Gone are the days when the focus areas for banks were largely M&A and growth. In addition to ever increasing regulatory and compliance obligations, banks are grappling with new technologies and innovations that affect the way in which banks interact with consumers.

Payment technologies continue to advance, with improvements in the security of contactless payments and increasing adoption of electronic peer-to-peer payments. Partially as a result, banks have access to more information about their customers’ behaviour, yielding data and analytics that can be exploited across all banking functions. Of course, the collection and use of “big data” dovetails directly into the need for banks to focus on cybersecurity.

According to the 2015 Banking Outlook report by the Deloitte Centre for Financial Services, the introduction of the Apple Pay mobile payment solution will spark growth in contactless payments, potentially reducing the role traditional banks play at the centre of the payment experience. As the Deloitte report observes, this may cut into interchange revenue and brand recognition and accordingly banks must look for ways to increase or maintain revenue by differentiating their customer experience and developing innovative strategies to use customer data to push customized promotions.
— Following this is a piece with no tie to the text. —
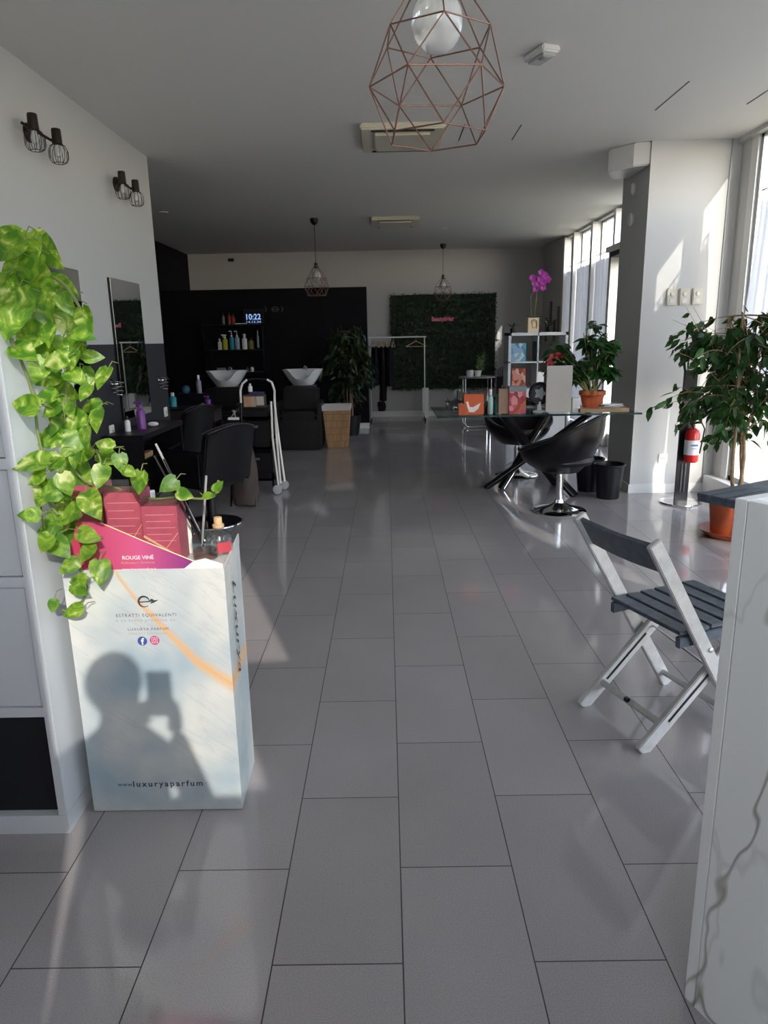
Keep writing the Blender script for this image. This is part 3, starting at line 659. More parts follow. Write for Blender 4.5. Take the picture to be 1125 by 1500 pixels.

The increasing importance of data analytics and data management, in an era of hyper-focus on cybersecurity, has resulted in many banks appointing a Chief Data Officer to both manage data and security exploit it across business functions. The Deloitte report concludes that “monetizing data to dive increased revenues could begin to become a reality” in 2015 “especially in more mature institutions that have put in place appropriate analytical capabilities and governance.”

Banks will, of course, continue to pursue M&A opportunities and increase the typical revenue-generating activities (deposits, fee-based services), but they will also focus on establishing their role in the payments space, exploiting their deep wells of customer data, with an eye on security.